>> begin Material for the task

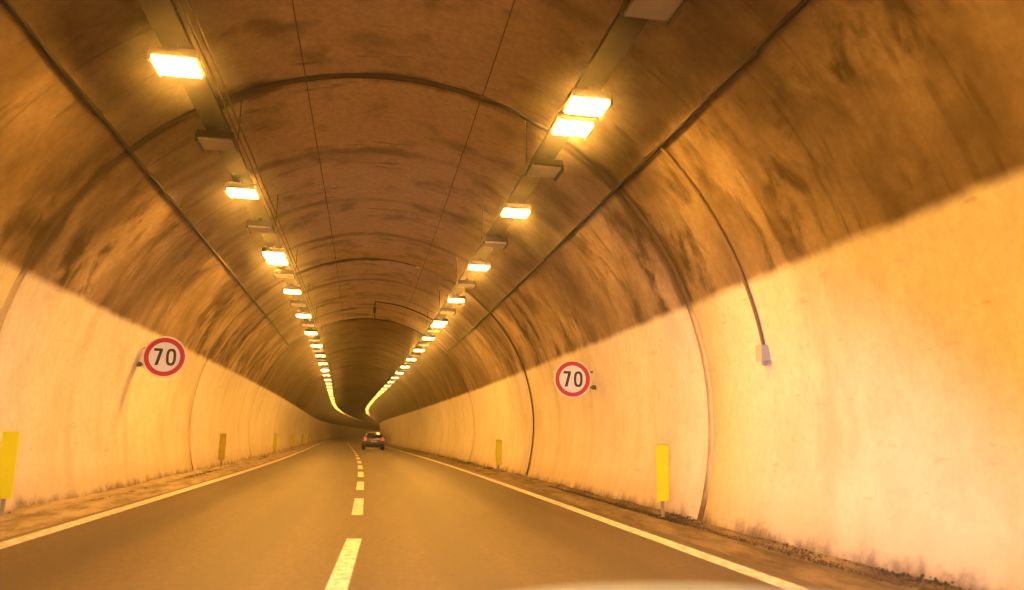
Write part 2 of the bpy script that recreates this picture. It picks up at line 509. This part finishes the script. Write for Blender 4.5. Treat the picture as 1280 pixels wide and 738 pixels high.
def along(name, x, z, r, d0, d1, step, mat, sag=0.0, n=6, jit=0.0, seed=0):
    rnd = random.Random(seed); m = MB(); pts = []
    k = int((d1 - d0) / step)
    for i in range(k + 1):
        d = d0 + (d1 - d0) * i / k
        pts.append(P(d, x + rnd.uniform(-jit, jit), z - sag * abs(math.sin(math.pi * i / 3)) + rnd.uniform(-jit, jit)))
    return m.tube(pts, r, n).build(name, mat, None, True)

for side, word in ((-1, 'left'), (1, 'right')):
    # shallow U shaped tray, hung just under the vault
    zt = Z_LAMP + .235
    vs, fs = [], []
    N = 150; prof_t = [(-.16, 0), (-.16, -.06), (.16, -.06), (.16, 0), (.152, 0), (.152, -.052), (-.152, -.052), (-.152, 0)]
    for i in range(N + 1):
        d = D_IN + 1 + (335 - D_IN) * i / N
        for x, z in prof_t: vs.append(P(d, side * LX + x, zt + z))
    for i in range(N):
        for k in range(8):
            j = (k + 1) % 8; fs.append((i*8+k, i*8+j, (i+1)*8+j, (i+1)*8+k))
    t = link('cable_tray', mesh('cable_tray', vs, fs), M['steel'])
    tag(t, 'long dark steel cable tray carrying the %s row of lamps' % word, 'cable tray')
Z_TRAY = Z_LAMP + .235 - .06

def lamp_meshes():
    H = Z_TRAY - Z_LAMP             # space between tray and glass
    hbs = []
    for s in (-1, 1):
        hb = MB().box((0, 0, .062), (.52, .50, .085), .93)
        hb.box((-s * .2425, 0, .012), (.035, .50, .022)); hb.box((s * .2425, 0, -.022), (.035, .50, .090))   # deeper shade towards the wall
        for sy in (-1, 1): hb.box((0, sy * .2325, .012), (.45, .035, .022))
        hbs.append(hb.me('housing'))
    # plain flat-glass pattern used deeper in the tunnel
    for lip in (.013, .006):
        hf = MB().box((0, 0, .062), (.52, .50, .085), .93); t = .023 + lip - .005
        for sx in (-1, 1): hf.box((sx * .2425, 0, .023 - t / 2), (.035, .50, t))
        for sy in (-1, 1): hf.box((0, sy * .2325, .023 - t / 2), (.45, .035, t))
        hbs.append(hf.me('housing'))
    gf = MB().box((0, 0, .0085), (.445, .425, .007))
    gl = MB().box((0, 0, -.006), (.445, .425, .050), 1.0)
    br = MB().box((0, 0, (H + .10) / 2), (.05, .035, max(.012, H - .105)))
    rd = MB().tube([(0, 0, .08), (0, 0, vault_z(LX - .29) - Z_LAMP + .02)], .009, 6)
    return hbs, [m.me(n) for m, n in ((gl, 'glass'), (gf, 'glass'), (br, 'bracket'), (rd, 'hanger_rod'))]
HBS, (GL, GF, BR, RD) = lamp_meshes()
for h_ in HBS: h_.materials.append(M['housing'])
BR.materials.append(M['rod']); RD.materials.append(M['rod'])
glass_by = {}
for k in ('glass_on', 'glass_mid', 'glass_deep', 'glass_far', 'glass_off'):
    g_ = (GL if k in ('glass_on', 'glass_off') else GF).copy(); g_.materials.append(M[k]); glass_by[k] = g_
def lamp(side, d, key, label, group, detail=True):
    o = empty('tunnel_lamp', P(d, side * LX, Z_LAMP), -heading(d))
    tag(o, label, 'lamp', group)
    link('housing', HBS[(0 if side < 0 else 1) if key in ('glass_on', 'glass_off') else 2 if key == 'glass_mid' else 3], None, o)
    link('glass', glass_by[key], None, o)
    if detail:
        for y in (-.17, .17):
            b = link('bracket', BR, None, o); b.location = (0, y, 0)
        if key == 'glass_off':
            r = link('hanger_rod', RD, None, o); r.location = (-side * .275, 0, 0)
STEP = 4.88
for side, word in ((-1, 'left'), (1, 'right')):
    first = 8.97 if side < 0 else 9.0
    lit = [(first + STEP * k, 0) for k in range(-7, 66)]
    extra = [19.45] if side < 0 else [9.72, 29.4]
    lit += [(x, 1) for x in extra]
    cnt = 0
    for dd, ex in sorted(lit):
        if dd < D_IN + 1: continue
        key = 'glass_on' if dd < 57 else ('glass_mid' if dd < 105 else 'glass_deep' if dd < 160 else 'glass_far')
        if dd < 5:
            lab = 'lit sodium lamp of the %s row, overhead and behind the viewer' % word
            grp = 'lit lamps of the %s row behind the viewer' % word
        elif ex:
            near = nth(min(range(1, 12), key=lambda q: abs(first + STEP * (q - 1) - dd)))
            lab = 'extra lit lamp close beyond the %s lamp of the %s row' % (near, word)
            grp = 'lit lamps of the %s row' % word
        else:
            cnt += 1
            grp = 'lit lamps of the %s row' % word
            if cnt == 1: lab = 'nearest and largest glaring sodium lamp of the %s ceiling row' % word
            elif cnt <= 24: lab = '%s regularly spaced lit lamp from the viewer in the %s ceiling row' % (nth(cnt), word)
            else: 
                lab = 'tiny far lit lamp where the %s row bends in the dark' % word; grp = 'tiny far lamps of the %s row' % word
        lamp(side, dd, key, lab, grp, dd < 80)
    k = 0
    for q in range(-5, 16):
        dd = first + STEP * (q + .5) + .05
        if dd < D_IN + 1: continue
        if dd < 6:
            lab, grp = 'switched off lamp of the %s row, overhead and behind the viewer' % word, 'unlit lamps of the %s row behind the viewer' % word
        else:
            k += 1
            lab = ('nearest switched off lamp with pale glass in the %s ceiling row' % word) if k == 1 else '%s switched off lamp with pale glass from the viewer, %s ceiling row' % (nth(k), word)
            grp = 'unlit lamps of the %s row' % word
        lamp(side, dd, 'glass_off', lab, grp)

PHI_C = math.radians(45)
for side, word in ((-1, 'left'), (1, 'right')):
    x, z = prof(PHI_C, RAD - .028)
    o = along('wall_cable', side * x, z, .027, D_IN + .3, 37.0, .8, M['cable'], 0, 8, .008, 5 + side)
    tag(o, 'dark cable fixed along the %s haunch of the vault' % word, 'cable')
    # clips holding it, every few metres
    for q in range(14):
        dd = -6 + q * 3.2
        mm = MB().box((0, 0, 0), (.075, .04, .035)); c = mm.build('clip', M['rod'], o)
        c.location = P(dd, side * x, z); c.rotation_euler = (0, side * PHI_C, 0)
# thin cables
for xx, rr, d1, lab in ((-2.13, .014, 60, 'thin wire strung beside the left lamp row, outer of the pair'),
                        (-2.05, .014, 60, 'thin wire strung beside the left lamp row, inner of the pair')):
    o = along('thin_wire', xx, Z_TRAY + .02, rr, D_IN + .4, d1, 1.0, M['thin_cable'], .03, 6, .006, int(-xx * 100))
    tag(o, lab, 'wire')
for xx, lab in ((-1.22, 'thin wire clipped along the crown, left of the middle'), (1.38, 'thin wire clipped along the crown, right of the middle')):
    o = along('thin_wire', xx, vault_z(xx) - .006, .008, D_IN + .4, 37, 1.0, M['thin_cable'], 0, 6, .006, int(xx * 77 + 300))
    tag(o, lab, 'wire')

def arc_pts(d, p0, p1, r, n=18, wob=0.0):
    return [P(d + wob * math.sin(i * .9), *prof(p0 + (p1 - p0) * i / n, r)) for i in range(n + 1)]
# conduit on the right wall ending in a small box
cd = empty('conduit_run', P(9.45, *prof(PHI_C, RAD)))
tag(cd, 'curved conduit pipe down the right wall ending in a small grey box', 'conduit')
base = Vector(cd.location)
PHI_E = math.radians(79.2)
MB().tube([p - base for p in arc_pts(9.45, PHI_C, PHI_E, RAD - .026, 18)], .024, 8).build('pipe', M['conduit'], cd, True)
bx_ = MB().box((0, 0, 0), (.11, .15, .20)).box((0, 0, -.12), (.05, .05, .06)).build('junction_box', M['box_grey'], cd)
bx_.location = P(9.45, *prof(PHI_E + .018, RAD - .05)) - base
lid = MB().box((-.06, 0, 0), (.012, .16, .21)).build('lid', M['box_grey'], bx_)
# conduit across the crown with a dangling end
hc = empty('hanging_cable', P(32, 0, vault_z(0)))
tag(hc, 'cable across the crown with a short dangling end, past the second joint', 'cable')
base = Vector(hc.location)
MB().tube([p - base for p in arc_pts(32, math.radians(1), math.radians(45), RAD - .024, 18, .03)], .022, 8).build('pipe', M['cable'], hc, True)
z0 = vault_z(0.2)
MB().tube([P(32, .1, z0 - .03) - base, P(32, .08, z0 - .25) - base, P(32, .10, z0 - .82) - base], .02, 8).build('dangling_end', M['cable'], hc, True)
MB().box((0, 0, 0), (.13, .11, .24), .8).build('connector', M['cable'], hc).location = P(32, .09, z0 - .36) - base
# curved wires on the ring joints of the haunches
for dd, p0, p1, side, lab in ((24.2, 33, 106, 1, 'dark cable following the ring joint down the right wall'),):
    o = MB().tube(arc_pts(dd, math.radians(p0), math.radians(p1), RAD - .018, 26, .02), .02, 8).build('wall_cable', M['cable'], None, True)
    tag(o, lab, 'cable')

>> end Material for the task
>> begin Material for the task

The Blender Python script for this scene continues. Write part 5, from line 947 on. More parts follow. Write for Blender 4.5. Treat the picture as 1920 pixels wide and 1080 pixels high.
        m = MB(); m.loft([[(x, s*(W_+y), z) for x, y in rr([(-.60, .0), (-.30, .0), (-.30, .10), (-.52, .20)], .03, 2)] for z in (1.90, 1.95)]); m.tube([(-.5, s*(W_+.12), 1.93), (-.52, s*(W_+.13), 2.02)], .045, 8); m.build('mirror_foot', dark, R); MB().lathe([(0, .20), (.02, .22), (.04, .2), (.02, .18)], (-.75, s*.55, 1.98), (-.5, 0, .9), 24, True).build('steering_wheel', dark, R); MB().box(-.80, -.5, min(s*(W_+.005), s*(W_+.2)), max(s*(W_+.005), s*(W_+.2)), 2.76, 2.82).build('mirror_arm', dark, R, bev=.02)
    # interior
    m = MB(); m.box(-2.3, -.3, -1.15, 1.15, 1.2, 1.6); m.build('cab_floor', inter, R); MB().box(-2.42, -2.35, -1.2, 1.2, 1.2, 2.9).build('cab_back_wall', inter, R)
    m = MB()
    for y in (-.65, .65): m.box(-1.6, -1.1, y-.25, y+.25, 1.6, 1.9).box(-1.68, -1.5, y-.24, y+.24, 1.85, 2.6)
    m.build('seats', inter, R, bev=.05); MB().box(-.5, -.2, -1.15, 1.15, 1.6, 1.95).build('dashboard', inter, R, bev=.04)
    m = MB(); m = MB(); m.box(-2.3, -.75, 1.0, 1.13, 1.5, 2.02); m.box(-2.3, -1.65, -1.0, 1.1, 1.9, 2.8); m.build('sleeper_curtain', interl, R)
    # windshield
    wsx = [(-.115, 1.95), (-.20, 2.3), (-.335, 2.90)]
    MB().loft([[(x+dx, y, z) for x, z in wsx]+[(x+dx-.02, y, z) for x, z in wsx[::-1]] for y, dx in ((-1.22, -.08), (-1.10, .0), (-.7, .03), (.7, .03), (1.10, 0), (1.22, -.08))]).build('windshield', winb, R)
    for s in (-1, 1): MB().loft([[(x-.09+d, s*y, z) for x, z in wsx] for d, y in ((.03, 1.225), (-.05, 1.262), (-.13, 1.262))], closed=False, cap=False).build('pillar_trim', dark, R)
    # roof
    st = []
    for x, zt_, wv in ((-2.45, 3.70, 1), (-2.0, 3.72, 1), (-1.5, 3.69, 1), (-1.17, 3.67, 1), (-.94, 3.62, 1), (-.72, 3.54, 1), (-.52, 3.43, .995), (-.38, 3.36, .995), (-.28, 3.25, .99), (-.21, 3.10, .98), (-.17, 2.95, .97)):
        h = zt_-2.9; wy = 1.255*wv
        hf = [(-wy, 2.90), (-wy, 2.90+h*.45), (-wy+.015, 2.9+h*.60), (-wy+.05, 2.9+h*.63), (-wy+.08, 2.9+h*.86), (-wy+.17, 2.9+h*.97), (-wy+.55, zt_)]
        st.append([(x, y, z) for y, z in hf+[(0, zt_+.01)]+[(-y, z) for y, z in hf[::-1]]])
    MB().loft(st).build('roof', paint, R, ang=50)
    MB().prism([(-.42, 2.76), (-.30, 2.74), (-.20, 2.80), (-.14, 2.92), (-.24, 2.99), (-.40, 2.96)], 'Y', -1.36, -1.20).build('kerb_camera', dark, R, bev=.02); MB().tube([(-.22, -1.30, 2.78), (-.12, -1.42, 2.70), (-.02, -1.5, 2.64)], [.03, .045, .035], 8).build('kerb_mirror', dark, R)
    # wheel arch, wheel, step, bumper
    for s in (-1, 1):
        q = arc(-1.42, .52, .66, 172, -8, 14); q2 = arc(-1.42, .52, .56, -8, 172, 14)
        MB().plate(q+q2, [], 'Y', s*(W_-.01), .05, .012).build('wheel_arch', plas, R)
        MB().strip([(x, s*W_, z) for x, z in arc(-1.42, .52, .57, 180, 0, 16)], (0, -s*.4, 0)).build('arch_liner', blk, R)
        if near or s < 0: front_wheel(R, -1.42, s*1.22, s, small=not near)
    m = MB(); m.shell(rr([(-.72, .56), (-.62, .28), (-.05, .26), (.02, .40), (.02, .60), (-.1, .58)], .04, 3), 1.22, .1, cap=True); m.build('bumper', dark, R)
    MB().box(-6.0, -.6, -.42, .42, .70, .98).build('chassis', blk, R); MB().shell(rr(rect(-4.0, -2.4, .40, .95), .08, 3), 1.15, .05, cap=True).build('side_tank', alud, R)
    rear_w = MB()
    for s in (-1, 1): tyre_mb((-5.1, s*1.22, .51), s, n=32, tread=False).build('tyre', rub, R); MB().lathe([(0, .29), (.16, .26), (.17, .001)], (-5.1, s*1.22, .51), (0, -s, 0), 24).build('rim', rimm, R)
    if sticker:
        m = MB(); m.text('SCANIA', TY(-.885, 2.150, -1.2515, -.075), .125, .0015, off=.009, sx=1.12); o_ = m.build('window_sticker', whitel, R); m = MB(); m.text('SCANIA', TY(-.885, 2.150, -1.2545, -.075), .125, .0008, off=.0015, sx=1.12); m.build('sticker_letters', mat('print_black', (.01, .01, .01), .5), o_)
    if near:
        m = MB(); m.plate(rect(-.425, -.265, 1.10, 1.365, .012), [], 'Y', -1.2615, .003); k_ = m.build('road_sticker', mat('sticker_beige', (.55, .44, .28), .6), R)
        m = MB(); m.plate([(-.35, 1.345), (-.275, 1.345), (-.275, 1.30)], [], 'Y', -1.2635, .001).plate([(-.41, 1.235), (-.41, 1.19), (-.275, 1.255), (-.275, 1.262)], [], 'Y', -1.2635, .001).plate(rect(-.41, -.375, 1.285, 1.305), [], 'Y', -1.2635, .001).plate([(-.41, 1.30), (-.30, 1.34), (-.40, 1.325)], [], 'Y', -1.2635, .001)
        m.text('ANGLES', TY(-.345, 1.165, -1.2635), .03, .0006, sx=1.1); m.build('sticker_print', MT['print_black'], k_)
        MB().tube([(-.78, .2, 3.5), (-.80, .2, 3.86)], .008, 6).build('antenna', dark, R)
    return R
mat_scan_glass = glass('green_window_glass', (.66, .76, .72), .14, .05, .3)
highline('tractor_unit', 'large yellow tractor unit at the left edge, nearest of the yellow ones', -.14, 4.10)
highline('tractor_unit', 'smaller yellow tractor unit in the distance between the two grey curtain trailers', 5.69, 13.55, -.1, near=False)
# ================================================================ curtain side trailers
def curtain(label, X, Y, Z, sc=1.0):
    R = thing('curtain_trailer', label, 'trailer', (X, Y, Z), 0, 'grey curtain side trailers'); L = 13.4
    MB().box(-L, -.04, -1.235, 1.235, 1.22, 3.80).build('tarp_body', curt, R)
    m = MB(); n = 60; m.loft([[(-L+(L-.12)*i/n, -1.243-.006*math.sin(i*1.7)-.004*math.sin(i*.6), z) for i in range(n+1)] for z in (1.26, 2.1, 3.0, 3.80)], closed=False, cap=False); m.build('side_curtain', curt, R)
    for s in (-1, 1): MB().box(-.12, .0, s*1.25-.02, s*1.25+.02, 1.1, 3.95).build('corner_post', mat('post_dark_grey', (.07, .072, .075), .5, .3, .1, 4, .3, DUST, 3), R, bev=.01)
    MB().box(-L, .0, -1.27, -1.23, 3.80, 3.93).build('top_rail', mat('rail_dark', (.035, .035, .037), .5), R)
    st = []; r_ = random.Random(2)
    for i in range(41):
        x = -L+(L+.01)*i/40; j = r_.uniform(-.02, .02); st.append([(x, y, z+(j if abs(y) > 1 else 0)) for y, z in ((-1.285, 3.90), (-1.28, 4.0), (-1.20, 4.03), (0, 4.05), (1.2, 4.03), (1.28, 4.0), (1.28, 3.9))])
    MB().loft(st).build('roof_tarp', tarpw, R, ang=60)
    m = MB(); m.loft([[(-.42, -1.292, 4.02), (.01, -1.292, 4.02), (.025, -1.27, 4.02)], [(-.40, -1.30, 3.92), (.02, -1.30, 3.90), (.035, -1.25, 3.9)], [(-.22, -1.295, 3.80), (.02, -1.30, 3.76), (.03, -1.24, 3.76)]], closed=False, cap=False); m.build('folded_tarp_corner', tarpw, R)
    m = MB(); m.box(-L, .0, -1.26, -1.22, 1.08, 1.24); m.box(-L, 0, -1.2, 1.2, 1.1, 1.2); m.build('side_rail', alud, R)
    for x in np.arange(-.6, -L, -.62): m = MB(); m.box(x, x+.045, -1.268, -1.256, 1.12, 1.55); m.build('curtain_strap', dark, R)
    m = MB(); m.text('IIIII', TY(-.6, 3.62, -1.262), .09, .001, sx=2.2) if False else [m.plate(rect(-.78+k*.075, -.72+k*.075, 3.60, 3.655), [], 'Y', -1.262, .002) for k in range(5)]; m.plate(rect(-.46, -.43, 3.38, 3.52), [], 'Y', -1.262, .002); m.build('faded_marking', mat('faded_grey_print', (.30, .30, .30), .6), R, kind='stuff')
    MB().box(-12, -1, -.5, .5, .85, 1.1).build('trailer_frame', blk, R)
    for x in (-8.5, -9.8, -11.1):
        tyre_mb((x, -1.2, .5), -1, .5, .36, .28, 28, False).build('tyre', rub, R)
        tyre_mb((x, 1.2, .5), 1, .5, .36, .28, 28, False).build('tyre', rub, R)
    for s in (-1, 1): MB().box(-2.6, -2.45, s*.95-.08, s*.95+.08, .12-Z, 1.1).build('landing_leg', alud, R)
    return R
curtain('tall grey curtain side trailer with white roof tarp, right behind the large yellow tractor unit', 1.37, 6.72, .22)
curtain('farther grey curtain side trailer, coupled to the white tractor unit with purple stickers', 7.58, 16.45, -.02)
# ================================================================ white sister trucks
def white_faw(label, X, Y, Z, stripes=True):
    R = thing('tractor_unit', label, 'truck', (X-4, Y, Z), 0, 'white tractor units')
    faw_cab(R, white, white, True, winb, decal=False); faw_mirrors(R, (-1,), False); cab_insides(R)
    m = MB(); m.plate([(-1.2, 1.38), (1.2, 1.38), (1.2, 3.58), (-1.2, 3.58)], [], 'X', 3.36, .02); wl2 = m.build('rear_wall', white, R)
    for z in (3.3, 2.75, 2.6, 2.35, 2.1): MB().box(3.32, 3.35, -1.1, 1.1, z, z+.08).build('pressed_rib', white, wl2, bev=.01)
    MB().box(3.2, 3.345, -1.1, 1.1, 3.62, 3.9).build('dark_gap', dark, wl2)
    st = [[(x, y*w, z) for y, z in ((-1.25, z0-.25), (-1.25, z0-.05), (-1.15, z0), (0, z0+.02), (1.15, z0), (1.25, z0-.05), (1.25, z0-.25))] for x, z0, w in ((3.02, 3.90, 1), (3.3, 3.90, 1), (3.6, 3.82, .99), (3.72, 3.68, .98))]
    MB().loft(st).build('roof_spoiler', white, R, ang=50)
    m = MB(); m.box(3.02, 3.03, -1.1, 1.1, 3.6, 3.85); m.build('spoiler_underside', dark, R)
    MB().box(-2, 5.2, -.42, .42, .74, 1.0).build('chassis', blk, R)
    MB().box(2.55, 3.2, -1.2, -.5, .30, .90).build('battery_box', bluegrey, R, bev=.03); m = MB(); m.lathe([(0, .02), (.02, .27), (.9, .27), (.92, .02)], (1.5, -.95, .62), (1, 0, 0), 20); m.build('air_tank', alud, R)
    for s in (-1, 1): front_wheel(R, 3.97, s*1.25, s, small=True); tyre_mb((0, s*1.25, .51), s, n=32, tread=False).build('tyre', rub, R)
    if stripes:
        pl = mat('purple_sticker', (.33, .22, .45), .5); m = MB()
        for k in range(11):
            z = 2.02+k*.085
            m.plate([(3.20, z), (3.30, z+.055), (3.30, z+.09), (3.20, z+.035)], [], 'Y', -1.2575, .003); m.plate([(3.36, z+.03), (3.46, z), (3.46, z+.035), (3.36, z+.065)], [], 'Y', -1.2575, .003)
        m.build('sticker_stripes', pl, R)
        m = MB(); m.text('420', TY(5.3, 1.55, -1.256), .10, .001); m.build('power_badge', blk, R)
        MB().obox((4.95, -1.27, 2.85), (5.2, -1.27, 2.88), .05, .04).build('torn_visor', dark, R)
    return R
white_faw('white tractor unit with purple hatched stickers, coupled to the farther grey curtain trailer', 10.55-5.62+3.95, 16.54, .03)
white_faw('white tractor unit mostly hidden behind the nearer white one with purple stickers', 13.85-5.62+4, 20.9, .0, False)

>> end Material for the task

(Exercise aim)
Retype the portion of the data above that starts on the line with "Write part 2" and finishes on the line with "return m.tube(pts, r, n).build(name, mat, None, True)", including both of those lines.

(Final result)
Write part 2 of the bpy script that recreates this picture. It picks up at line 509. This part finishes the script. Write for Blender 4.5. Treat the picture as 1280 pixels wide and 738 pixels high.
def along(name, x, z, r, d0, d1, step, mat, sag=0.0, n=6, jit=0.0, seed=0):
    rnd = random.Random(seed); m = MB(); pts = []
    k = int((d1 - d0) / step)
    for i in range(k + 1):
        d = d0 + (d1 - d0) * i / k
        pts.append(P(d, x + rnd.uniform(-jit, jit), z - sag * abs(math.sin(math.pi * i / 3)) + rnd.uniform(-jit, jit)))
    return m.tube(pts, r, n).build(name, mat, None, True)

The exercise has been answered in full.